-------- MATERIAL TO PROCESS

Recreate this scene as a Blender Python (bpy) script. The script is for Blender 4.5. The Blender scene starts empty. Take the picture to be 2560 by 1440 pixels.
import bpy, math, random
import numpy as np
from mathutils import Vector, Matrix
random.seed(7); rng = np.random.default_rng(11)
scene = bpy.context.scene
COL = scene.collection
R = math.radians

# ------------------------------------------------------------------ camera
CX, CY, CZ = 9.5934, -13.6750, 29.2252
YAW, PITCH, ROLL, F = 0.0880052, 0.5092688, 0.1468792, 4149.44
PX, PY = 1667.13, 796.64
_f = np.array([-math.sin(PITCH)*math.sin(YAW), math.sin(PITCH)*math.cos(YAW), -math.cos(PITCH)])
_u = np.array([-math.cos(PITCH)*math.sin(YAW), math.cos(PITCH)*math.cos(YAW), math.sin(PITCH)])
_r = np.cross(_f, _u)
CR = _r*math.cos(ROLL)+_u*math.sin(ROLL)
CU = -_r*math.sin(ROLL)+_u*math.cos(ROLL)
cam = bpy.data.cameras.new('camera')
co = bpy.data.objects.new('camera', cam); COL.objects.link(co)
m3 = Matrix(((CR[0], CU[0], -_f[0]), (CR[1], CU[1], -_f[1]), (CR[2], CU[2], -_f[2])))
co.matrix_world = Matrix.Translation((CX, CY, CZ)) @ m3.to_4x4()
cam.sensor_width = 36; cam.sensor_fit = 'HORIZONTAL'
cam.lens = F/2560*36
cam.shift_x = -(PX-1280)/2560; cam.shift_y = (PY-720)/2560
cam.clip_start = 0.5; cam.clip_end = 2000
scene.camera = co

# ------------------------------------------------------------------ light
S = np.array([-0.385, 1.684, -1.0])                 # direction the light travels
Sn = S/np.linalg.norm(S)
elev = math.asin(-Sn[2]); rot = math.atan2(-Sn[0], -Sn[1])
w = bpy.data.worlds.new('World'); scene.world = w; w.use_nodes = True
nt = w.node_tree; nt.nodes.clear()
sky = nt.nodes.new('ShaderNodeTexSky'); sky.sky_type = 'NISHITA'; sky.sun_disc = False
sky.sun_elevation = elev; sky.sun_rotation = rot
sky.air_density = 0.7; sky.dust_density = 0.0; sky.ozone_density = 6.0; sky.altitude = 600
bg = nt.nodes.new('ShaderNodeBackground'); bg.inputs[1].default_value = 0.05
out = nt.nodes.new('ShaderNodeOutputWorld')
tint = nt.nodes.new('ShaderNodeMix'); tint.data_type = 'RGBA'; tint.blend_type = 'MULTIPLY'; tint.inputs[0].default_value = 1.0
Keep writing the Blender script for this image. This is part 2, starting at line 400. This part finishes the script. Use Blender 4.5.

----------------

Give back, verbatim, the lines from the top of the entries above through the line containing "R = math.radians".

Recreate this scene as a Blender Python (bpy) script. The script is for Blender 4.5. The Blender scene starts empty. Take the picture to be 2560 by 1440 pixels.
import bpy, math, random
import numpy as np
from mathutils import Vector, Matrix
random.seed(7); rng = np.random.default_rng(11)
scene = bpy.context.scene
COL = scene.collection
R = math.radians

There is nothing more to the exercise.